As a former tax collector, Matthew alone records this story in his gospel. It is more than a fish story—it’s a lesson on humility.

Jesus is being asked to pay the temple tax, which was levied on all Jewish males ages 20-50 in support of the temple in Jerusalem. A critical piece of background information: formally ordained rabbis were exempt from this tax. Since Jesus was not formally ordained he was expected to pay the tax.

Jesus had every reason to be offended by this. Not only was he formally ordained by God Himself, he was the Son of the King, the One who owned the temple, making him exempt from this tax.

In humility beyond our comprehension, Jesus told Peter to pay the tax so that we may not offend them.

What can we learn from Jesus’ response?

• Jesus knew that the temple would be destroyed in AD70 and therefore submission to this tax was only temporary. Jesus lay down his rights as the Son of God, knowing that in due time his identity as the true Son would be revealed, making his submission to earthly authority temporary.

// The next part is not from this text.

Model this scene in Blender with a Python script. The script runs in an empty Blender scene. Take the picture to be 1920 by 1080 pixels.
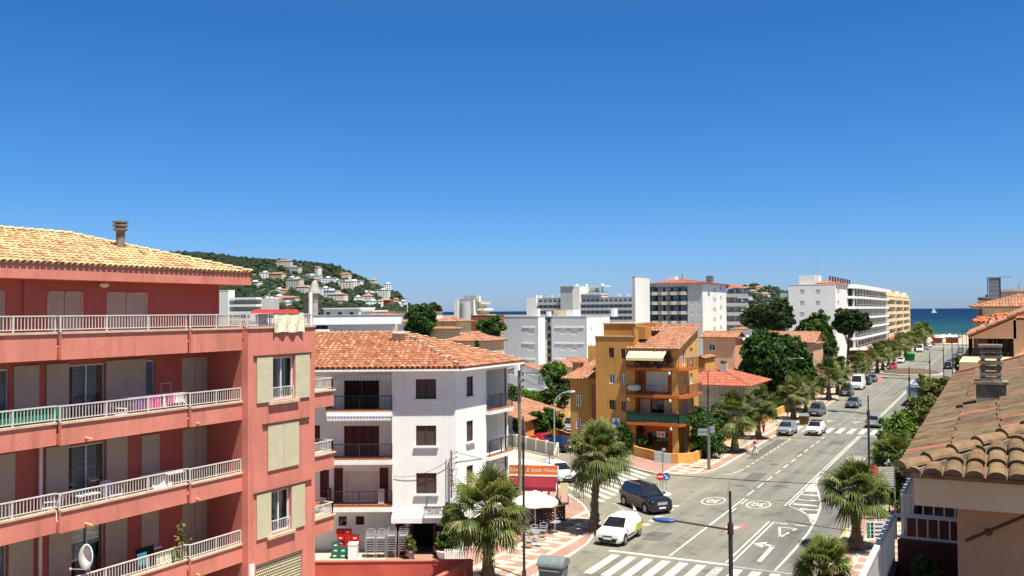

• The supernatural means by which Peter was able to pay the tax confirmed to him Jesus’ identity. A day or two earlier at the transfiguration, Peter had heard the audible voice of God announcing, “This is my Son, whom I love; with him I am well pleased. Listen to him!” (Matthew 17:5) When Jesus gave him these fishing instructions, he listened. Peter might not have been surprised to find a coin in a net full of fish, one of them having swallowed a shiny coin. But what’s the chance that a single fish, on a single hook, would produce the exact amount for both to pay their taxes? Evidence was mounting to confirm to Peter who Jesus was.

• Peter was also obligated to pay this tax, and Jesus made provision for him also.

• For his future life and ministry, Peter would need Jesus’ example of being so secure in who he was, that for the sake of the kingdom, he would be able to live this temporary life in humility and submission to ruling authorities.

Application for us:
As sons and daughters of the King should we be exempt from the demands of our government? One day we will be, but for now the Lord’s instruction comes to us through Peter, who no doubt took this lesson to heart. He writes these words approximately thirty years after that fishing trip.

“Submit yourselves for the Lord’s sake to every authority instituted among men: whether to the king, as the supreme authority, or to governors, who are sent by him to punish those who do wrong and to commend those who do right. For it is God’s will that by doing good you should silence the ignorant talk of foolish men. Live as free men, but do not use your freedom as a cover-up for evil; live as servants of God. Show proper respect to everyone: Love the brotherhood of believers, fear God, honor the king” 1 Peter 2:13-17

How do we silence the ignorant talk of foolish men? By humbly submitting, for the sake of the kingdom.

What are your thoughts on this fish story?